On second-and-16 from the Packers’ 39-yard line, Driver was wide open downfield and caught Aaron Rodgers’ pass at the San Francisco 39. Then, he broke safety Reggie Smith’s tackle at the 29, bounced off safety Dashon Goldson at the 23, eluded cornerback Nate Clements at the 11 and bulled his way across the goal line with four 49ers defenders trying to stop him. The determination he showed was breathtaking.

“My picture of Donald, the memory I’ll have, is the touchdown against the 49ers – with the throwback jersey and (where he) breaks Lord knows how many tackles,” Packers coach Mike McCarthy said during Wednesday’s ceremony. “If you’re looking for a picture of what Donald Driver means to your football team, what he means as a player, that’s the picture. That’s the one I’ll always remember.”

Driver, too, pointed to that play, recalling how the 49ers defense essentially ignored him on the play.

“What I remember about the play is the defense didn’t care about me because I was old,” Driver said with a laugh. “It kind of worked out in my favor because they jumped Greg Jennings and they left me wide open. After that, I just said I wasn’t going to be not denied. I wanted to get to the end zone. To shake off all those tackles and for Drew (Andrew Quarless) to make a block after that, and then it was just me trying to carry the rest to the end zone. I have to say, if I look at one play of my career that stands alone, that’s the best one of my career.”

Perhaps, but the play that served notice to all who saw it that Driver had something special came a dozen years earlier, on the first day of padded practices in training camp. McCarthy, the Packers quarterbacks coach at the time under first-year coach Ray Rhodes, will never forget it.

“We were in a red-zone drill and Donald was wearing No. 13 at the time,” McCarthy recalled of the skinny seventh-round rookie from Alcorn State. “Brett Favre was our quarterback and he threw this ball with such velocity that it looked like it was going to go over the fence down there at Hinkle Field.

“Out of nowhere, here comes Donald Driver, makes a big catch. You could see right away this young man definitely belonged regardless of the seventh-round pick (or) where he came from. You could see the smile, the athletic ability. It was a tremendous first impression I’ll never forget.”

The defender on the play, safety Darren Sharper, never forgot it, either.

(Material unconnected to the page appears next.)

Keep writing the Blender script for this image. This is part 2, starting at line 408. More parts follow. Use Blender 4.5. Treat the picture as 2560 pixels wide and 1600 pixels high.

“We didn’t know who he was,” Sharper recalled in a quote distributed by the team’s public relations department at Wednesday’s event. “He was a rookie and I was already a starter and I was covering him in the slot. I wasn’t worried about him at all, and so when Brett threw the ball it looked like it was thrown too far and I thought for sure it’d be an incompletion.

“Out of nowhere, Driver makes this flying, one-handed catch against me. It was incredible. In that training camp, he just made play after play after play and you could just tell that with how hard he worked and the skills that he had, he was just special. The thing about Driver is that he was a complete receiver; he was stronger than he looked, a guy that could go across the middle, take some hits and still have enough balance that he would be able to shed defenders and make plays. When I got to Minnesota and he made some plays against us, I could tell that he had matured into a complete, premier receiver for that team and that he was a guy that was going to do that for a long time.”

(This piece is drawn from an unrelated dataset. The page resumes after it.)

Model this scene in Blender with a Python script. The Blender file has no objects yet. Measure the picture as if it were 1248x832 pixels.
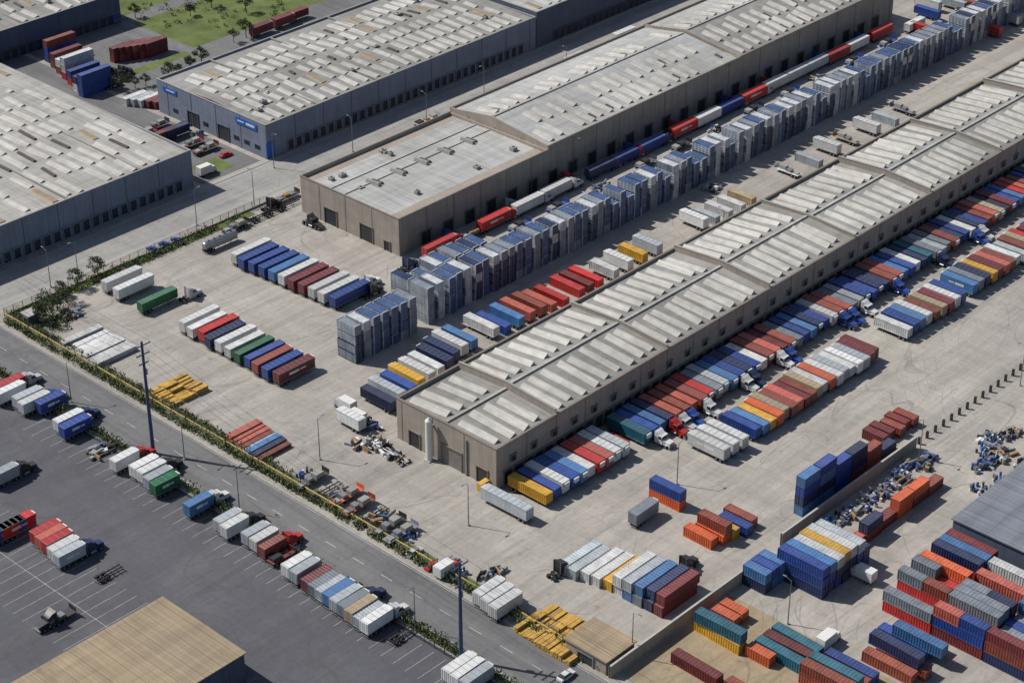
import bpy, math, random
from mathutils import Vector, Matrix
random.seed(7)
RND=random.Random(11)
# ------------------------------------------------------------------ survey frame
F_PX=2471.0; PITCH=math.radians(30.5); AZ=math.radians(43.0); H=270.0
SP,CP=math.sin(PITCH),math.cos(PITCH)
OX,OY=282.6,268.5
def P(u,v,z=0.0):
    """surveyed ground/roof point -> site metres (X along warehouses, Y across)"""
    dx=u-624; dy=416-v
    fw=F_PX*CP+dy*SP; dn=F_PX*SP-dy*CP; t=(H-z)/dn
    F=fw*t; R=dx*t
    return (F*math.cos(AZ)+R*math.sin(AZ)-OX, F*math.sin(AZ)-R*math.cos(AZ)-OY)
def lin(c):
    c=c/255.0
    return c/12.92 if c<=0.04045 else ((c+0.055)/1.055)**2.4
def rgb(r,g,b): return (lin(r),lin(g),lin(b),1.0)
C=dict(W=rgb(208,208,206),LG=rgb(170,177,182),G=rgb(122,131,141),DG=rgb(72,77,86),B=rgb(24,66,146),LB=rgb(64,116,170),
 T=rgb(28,98,118),N=rgb(26,42,86),R=rgb(190,32,28),M=rgb(114,34,38),BR=rgb(142,66,48),S=rgb(186,88,70),O=rgb(208,90,38),
 Y=rgb(214,162,38),GR=rgb(20,106,64),K=rgb(38,40,44),TN=rgb(170,152,120))
# ------------------------------------------------------------------ materials
def newmat(name):
    m=bpy.data.materials.new(name); m.use_nodes=True
    nt=m.node_tree; b=nt.nodes['Principled BSDF']
    return m,nt,b
def N_(nt,t,**k):
    n=nt.nodes.new(t)
    for a,v in k.items(): setattr(n,a,v)
    return n
def noise(nt,vec,scale,detail=4,rough=.6,dist=0):
    n=N_(nt,'ShaderNodeTexNoise'); n.inputs['Scale'].default_value=scale; n.inputs['Detail'].default_value=detail
    n.inputs['Roughness'].default_value=rough; n.inputs['Distortion'].default_value=dist
    if vec is not None: nt.links.new(vec,n.inputs['Vector'])
    return n.outputs['Fac']
def mapping(nt,vec,scale=(1,1,1),loc=(0,0,0),rot=(0,0,0)):
    n=N_(nt,'ShaderNodeMapping'); n.inputs['Scale'].default_value=scale; n.inputs['Location'].default_value=loc; n.inputs['Rotation'].default_value=rot
    nt.links.new(vec,n.inputs['Vector']); return n.outputs['Vector']
def ramp(nt,fac,stops):
    n=N_(nt,'ShaderNodeValToRGB'); e=n.color_ramp.elements
    while len(e)<len(stops): e.new(.5)
    for i,(p,c) in enumerate(stops):
        e[i].position=p; e[i].color=c if len(c)==4 else (*c,1)
    nt.links.new(fac,n.inputs['Fac']); return n.outputs['Color']
def gr(v): return (v,v,v,1)
def mul(nt,a,b,fac=1.0,mode='MULTIPLY'):
    n=N_(nt,'ShaderNodeMix',data_type='RGBA',blend_type=mode); n.clamp_factor=True
    n.inputs[0].default_value=fac
    for s,i in ((a,6),(b,7)):
        if isinstance(s,tuple): n.inputs[i].default_value=s
        else: nt.links.new(s,n.inputs[i])
    return n.outputs[2]
def mixf(nt,fac,a,b):
    n=N_(nt,'ShaderNodeMix',data_type='RGBA'); nt.links.new(fac,n.inputs[0])
    for s,i in ((a,6),(b,7)):
        if isinstance(s,tuple): n.inputs[i].default_value=s
        else: nt.links.new(s,n.inputs[i])
    return n.outputs[2]
def coord(nt,which='Object'):
    return N_(nt,'ShaderNodeTexCoord').outputs[which]
def geo(nt): return N_(nt,'ShaderNodeNewGeometry').outputs['Position']
def math_(nt,op,a,b=None,c=None):
    n=N_(nt,'ShaderNodeMath',operation=op)
    for i,s in enumerate((a,b,c)):
        if s is None: continue
        if isinstance(s,(int,float)): n.inputs[i].default_value=s
        else: nt.links.new(s,n.inputs[i])
    return n.outputs[0]
def contour(nt,fac,level,width):
    d=math_(nt,'ABSOLUTE',math_(nt,'SUBTRACT',fac,level))
    return math_(nt,'LESS_THAN',d,width)
def simple(name,col,rough=.7,var=.25,scale=.6,metal=0,streak=False):
    m,nt,b=newmat(name); p=geo(nt)
    f=noise(nt,p,scale,5)
    c=mul(nt,col,ramp(nt,f,[(.3,gr(1-var)),(.7,gr(1+var*.5))]))
    if streak:
        f2=noise(nt,mapping(nt,p,(1.2,1.2,.08)),1.0,3)
        c=mul(nt,c,ramp(nt,f2,[(.35,gr(.8)),(.65,gr(1.05))]))
    nt.links.new(c,b.inputs['Base Color']); b.inputs['Roughness'].default_value=rough; b.inputs['Metallic'].default_value=metal
    return m
def paintmat(name,tint=(1,1,1,1),rough=.55,dirt=.35,fade=.15,rust=.35):
    m,nt,b=newmat(name)
    oi=N_(nt,'ShaderNodeObjectInfo'); co=coord(nt)
    off=N_(nt,'ShaderNodeVectorMath',operation='ADD'); nt.links.new(co,off.inputs[0])
    cb=N_(nt,'ShaderNodeCombineXYZ'); r50=math_(nt,'MULTIPLY',oi.outputs['Random'],50.0)
    nt.links.new(r50,cb.inputs[0]); nt.links.new(r50,cb.inputs[1]); nt.links.new(cb.outputs[0],off.inputs[1])
    v=off.outputs[0]
    c=mul(nt,oi.outputs['Color'],tint)
    rv=ramp(nt,oi.outputs['Random'],[(0,gr(.74)),(1,gr(1.08))]); c=mul(nt,c,rv)
    nz=N_(nt,'ShaderNodeSeparateXYZ'); nt.links.new(N_(nt,'ShaderNodeNewGeometry').outputs['Normal'],nz.inputs[0])
    top=math_(nt,'MULTIPLY',math_(nt,'MAXIMUM',nz.outputs[2],0.0),fade)
    c=mixf(nt,top,c,rgb(160,156,150))
    f=noise(nt,mapping(nt,v,(.45,.45,.5)),1.0,6,.75)
    c=mul(nt,c,ramp(nt,f,[(.32,gr(1-dirt)),(.62,gr(1.04))]))
    f2=noise(nt,mapping(nt,v,(2.0,2.0,.25)),1.0,4,.7)
    st=ramp(nt,f2,[(.58,gr(0)),(.78,gr(rust))])
    c=mixf(nt,st,c,rgb(92,76,64))
    nt.links.new(c,b.inputs['Base Color']); b.inputs['Roughness'].default_value=rough
    return m
M={}
M['paint']=paintmat('weathered_container_paint',fade=.10,dirt=.38,rust=.35)
M['body']=paintmat('trailer_body_paint',rough=.45,dirt=.25,fade=.06,rust=.2)
M['roofwhite']=simple('trailer_roof_white',rgb(196,196,192),.6,.2,.5)
M['steel']=simple('galvanised_steel',rgb(150,152,154),.45,.2,1.0,.6)
M['dark']=simple('chassis_black',rgb(44,44,46),.6,.3,2)
M['rubber']=simple('tyre_rubber',rgb(26,26,27),.85,.2,3)
M['hub']=simple('wheel_hub',rgb(160,160,160),.4,.1,3,.7)
M['glass']=simple('dark_glass',rgb(28,36,44),.12,.1,1)
M['mark']=simple('pale_livery_mark',rgb(206,205,200),.5,.1,1)
M['markb']=simple('blue_sign_panel',rgb(30,90,170),.5,.1,1)
M['stwhite']=simple('stack_white_paint_and_lit_side',rgb(194,196,199),.5,.3,.35,0,True)
M['stgrey']=simple('stack_grey_paint',rgb(130,137,147),.5,.3,.35,0,True)
M['stblue']=simple('stack_blue_paint',rgb(68,90,130),.5,.35,.35,0,True)
M['stnavy']=simple('stack_navy_paint',rgb(44,58,92),.5,.35,.35,0,True)
def wallmat(name,col,jx=8.0):
    m,nt,b=newmat(name); p=geo(nt)
    f=noise(nt,mapping(nt,p,(.15,.15,.3)),1.0,5)
    c=mul(nt,col,ramp(nt,f,[(.3,gr(.86)),(.7,gr(1.08))]))
    f2=noise(nt,mapping(nt,p,(1.6,1.6,.07)),1.0,4)
    c=mul(nt,c,ramp(nt,f2,[(.35,gr(.84)),(.6,gr(1.03))]))
    nt.links.new(c,b.inputs['Base Color']); b.inputs['Roughness'].default_value=.85
    return m
M['taupe']=wallmat('taupe_tilt_up_wall',rgb(150,140,129))
M['taupe2']=wallmat('taupe_trim',rgb(118,109,100))
M['greywall']=wallmat('blue_grey_panel_wall',rgb(114,122,138))
M['greywall2']=wallmat('dark_grey_panel_wall',rgb(76,84,102))
M['concwall']=wallmat('concrete_wall',rgb(152,144,131))
M['yellowcap']=wallmat('yellow_wall_cap',rgb(176,158,84))
M['door']=simple('dock_door_dark',rgb(46,48,54),.6,.3,.8)
M['doorlt']=simple('roller_door_grey',rgb(120,114,108),.6,.2,.8)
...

Remembered Driver: “Brett kind of just took me under his wing. He threw his first ball to me and I ran it back to him. I was so excited, I was like, ‘You’re Brett Favre.’ He was like, ‘Don’t worry, there’s many more to come.’”

It’s instructive to go back into the archives and read what was said about Driver at the time. Then-offensive coordinator Sherman Lewis, for instance, wasn’t sure what to make of the kid.

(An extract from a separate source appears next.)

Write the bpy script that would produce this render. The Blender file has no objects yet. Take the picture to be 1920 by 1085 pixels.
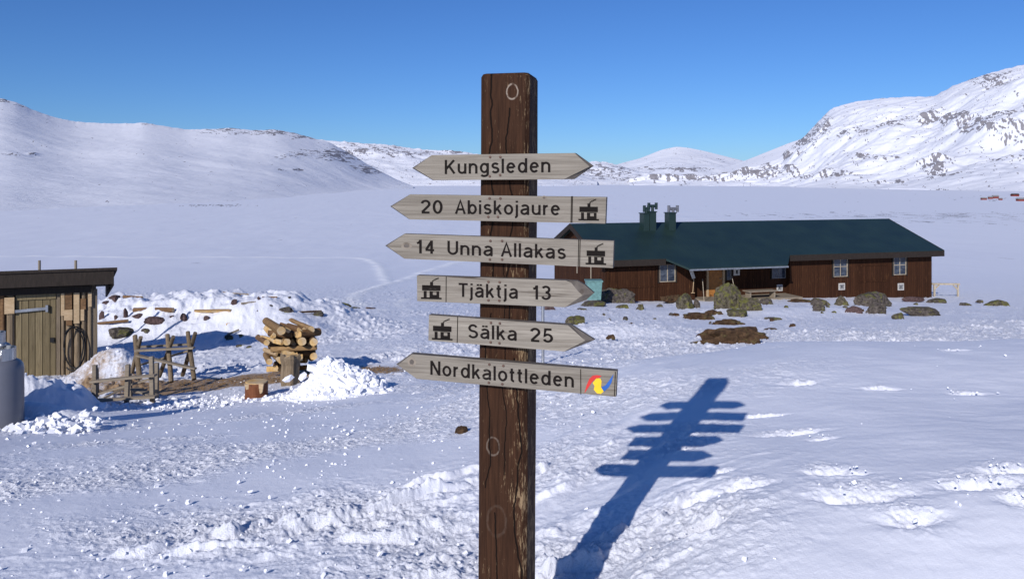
import bpy, math, random
import numpy as np
from mathutils import Vector, Matrix, noise as mnoise
random.seed(7); rng = np.random.default_rng(11)
S = bpy.context.scene
COL = S.collection
R = math.radians
# ------------------------------------------------------------------ camera
F = 1493.0; HX = 960.0; HY = 340.0; EYE = 1.75
cam = bpy.data.cameras.new('camera'); camo = bpy.data.objects.new('camera', cam); COL.objects.link(camo)
camo.location = (0, 0, EYE); camo.rotation_euler = (R(90), 0, 0)
cam.sensor_width = 36; cam.lens = 36 * F / 1920
cam.shift_y = -(542.5 - HY) / 1920
cam.clip_start = 0.05; cam.clip_end = 40000
S.camera = camo
# ------------------------------------------------------------------ light
SAZ, SEL = 25.2, 26.8          # light travels towards +Y turned 24 deg to the right
w = bpy.data.worlds.new('World'); S.world = w; w.use_nodes = True
nt = w.node_tree; nt.nodes.clear()
sky = nt.nodes.new('ShaderNodeTexSky'); sky.sky_type = 'NISHITA'; sky.sun_disc = False
sky.sun_elevation = R(SEL); sky.sun_rotation = R(180 + SAZ)
sky.altitude = 1200; sky.air_density = 1.0; sky.dust_density = 0.3; sky.ozone_density = 3.0
hs = nt.nodes.new('ShaderNodeHueSaturation'); hs.inputs['Saturation'].default_value = 1.07
tn = nt.nodes.new('ShaderNodeMix'); tn.data_type = 'RGBA'; tn.blend_type = 'MULTIPLY'; tn.inputs[0].default_value = 1
tn.inputs[7].default_value = (0.48, 0.74, 1.17, 1)
bg = nt.nodes.new('ShaderNodeBackground'); bg.inputs[1].default_value = 0.085
wo = nt.nodes.new('ShaderNodeOutputWorld')
nt.links.new(sky.outputs[0], hs.inputs['Color']); nt.links.new(hs.outputs[0], tn.inputs[6])
nt.links.new(tn.outputs[2], bg.inputs[0]); nt.links.new(bg.outputs[0], wo.inputs[0])
sl = bpy.data.lights.new('sun', 'SUN'); so = bpy.data.objects.new('sun', sl); COL.objects.link(so)
sl.energy = 4.3; sl.angle = R(0.53); sl.color = (1.0, 0.955, 0.915)
ld = Vector((math.sin(R(SAZ)) * math.cos(R(SEL)), math.cos(R(SAZ)) * math.cos(R(SEL)), -math.sin(R(SEL))))
so.rotation_euler = ld.to_track_quat('-Z', 'Y').to_euler(); so.location = (-5, -10, 12)
S.view_settings.view_transform = 'Standard'; S.view_settings.look = 'None'
S.view_settings.gamma = 1; S.view_settings.exposure = 0.0
# ------------------------------------------------------------------ helpers
def at(px, py, D): return Vector(((px - HX) / F * D, D, EYE - (py - HY) / F * D))
def tag(o, label=None, cat=None, group=None, kind=None):
    if label: o['label'] = label
    if cat: o['category'] = cat
    if group: o['group'] = group
    if kind: o['kind'] = kind
    return o
def thing(name, label, cat, loc, rz=0, group=None):
    o = bpy.data.objects.new(name, None); COL.objects.link(o)
    o.location = loc; o.rotation_euler = (0, 0, rz); o.empty_display_size = .1
    return tag(o, label, cat, group)
def wmat(o):
    return Matrix.Translation(o.location) @ o.rotation_euler.to_matrix().to_4x4()
class MB:
    def __init__(s): s.v = []; s.f = []; s.m = []
    def add(s, vs, fs, mi=0):
        b = len(s.v); s.v += [Vector(p) for p in vs]
        for q in fs: s.f.append([b + i for i in q]); s.m.append(mi)
    def hexa(s, p, mi=0):   # 8 pts: bottom 4 ccw, top 4 ccw
        s.add(p, [(3, 2, 1, 0), (4, 5, 6, 7), (0, 1, 5, 4), (1, 2, 6, 5), (2, 3, 7, 6), (3, 0, 4, 7)], mi)
    def box(s, a, b, mi=0):
        x0, y0, z0 = a; x1, y1, z1 = b
        s.hexa([(x0, y0, z0), (x1, y0, z0), (x1, y1, z0), (x0, y1, z0), (x0, y0, z1), (x1, y0, z1), (x1, y1, z1), (x0, y1, z1)], mi)
    def bar(s, a, b, w, h, up=(0, 0, 1), mi=0):
        a = Vector(a); b = Vector(b); d = (b - a).normalized(); u = Vector(up)
        sx = d.cross(u)
        if sx.length < 1e-3: sx = d.cross(Vector((0, 1, 0)))
        sx.normalize(); u = sx.cross(d).normalized(); sx *= w / 2; u *= h / 2
        s.hexa([a - sx - u, a + sx - u, b + sx - u, b - sx - u, a - sx + u, a + sx + u, b + sx + u, b - sx + u], mi)
    def tube(s, pts, rad, n=12, cap=0, jit=0, mi=0, sq=1.0):
        pts = [Vector(p) for p in pts]; k = len(pts)
        if not hasattr(rad, '__len__'): rad = [rad] * k
        b = len(s.v); off = [1 + random.uniform(-jit, jit) for _ in range(n)]
        ref = Vector((0, 0, 1)) if abs((pts[-1] - pts[0]).normalized().z) < .9 else Vector((1, 0, 0))
        for i, p in enumerate(pts):
            d = (pts[min(i + 1, k - 1)] - pts[max(i - 1, 0)]).normalized()
            x = d.cross(ref).normalized(); y = x.cross(d)
            for j in range(n):
                a = 2 * math.pi * j / n; r = rad[i] * off[j] * (1 + random.uniform(-jit, jit) * .3)
                s.v.append(p + x * math.cos(a) * r + y * math.sin(a) * r * sq)
        for i in range(k - 1):
            for j in range(n):
                s.f.append([b + i * n + j, b + i * n + (j + 1) % n, b + (i + 1) * n + (j + 1) % n, b + (i + 1) * n + j]); s.m.append(mi)
        s.f.append([b + j for j in range(n)][::-1]); s.m.append(cap)
        s.f.append([b + (k - 1) * n + j for j in range(n)]); s.m.append(cap)
    def lathe(s, c, prof, n=28, mi=0):
        b = len(s.v); c = Vector(c)
        for r, z in prof:
            for j in range(n):
                a = 2 * math.pi * j / n; s.v.append(c + Vector((r * math.cos(a), r * math.sin(a), z)))
        for i in range(len(prof) - 1):
            for j in range(n):
                s.f.append([b + i * n + j, b + i * n + (j + 1) % n, b + (i + 1) * n + (j + 1) % n, b + (i + 1) * n + j]); s.m.append(mi)
        s.f.append([b + j for j in range(n)][::-1]); s.m.append(mi)
        s.f.append([b + (len(prof) - 1) * n + j for j in range(n)]); s.m.append(mi)
    def build(s, name, mats, parent=None, world=True, smooth=False, loc=None, bevel=0):
        vs = s.v; o = None
        me = bpy.data.meshes.new(name)
        if parent is not None and world:
            M = wmat(parent).inverted()
            vs = [M @ p for p in vs]
        elif parent is None and loc is not None:
            vs = [p - Vector(loc) for p in vs]
        me.from_pydata([tuple(p) for p in vs], [], s.f)
        if not isinstance(mats, (list, tuple)): mats = [mats]
        for m in mats: me.materials.append(m)
        me.polygons.foreach_set('material_index', s.m)
        if smooth: me.polygons.foreach_set('use_smooth', [True] * len(s.f))
        me.update()
        o = bpy.data.objects.new(name, me); COL.objects.link(o)
        if parent is not None: o.parent = parent
        elif loc is not None: o.location = loc
        if bevel:
            bm = o.modifiers.new('bevel', 'BEVEL'); bm.width = bevel; bm.segments = 2; bm.limit_method = 'ANGLE'; bm.angle_limit = R(35)
        return o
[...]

"I think we've got something there," Lewis said a few days into camp that year. “But how long it's going to take before we really feel comfortable (with him on the field), I don't know. The plays he's made have been tough plays. The defense is playing hard, and they have pretty good position. But he seems to be making the plays.

“'I like what I see, but I'm not that excited until I start seeing it every day.”

Then-general manager Ron Wolf, who’d drafted Driver, was a bit more cautiously optimistic.

“I’m very encouraged,” Wolf said on Aug. 5, 1999. “I’m not sure surprised would be the right word. I'm encouraged by the way he's competing and how competitive he is and how hard he works. . . . So far it's been a heck of a pick.”

It was only the beginning. Driver would go on to prove that southwest area scout Alonzo Highsmith, whom Wolf credits for finding Driver, was much better at talent evaluation than he was at geography.

“Ron (Wolf) told me to go to Alcorn State, and I had no clue where Alcorn State was,” Highsmith said of the Division I-AA school in Lorman, Miss. “From the immediate start, Donald Driver jumped out. He was enthusiastic, he was eager to go and I was impressed with his workout. I started talking to him more and I found out about some of his situations in life growing up and after that, I said, ‘This kid is going to make it somewhere.’ I didn’t know how or where or what team he’d do it with, but I knew he was going to make it.

“I remember he came over to my car and said, ‘Hey, I’m telling you, if you pick me, you won’t be sorry.’ Then when I came back to Green Bay for the April meetings, I said to Ron, ‘I think we need to really look at this kid.’ So I put a tape in and the first play, he caught a bomb right off the bat and it caught Ron’s attention. So based on what I’d recommended to Ron and what the Packers were looking for in receivers, Ron decided we were going to take a chance and draft this kid in the seventh round.

“The evolution of where he has come in his career has been fascinating, because I don’t think anybody gave him a chance to be a real guy.”

Driver, of course, ended up becoming more than just a “real guy.” He became, arguably, the greatest receiver in franchise history – according to one of those great receivers, Pro Football Hall of Famer James Lofton.

“You come into the league 14 years ago as a seventh-round pick out of Alcorn State, and the people in Green Bay are probably scratching their head, going, ‘Where is Alcorn State?’” Lofton said in a prerecorded tribute video shown at Wednesday’s event. “Now, 14 years later, I think a lot of people have looked up, found out where Alcorn State was, and they found that that’s where the finest receiver in Packers history had come from.”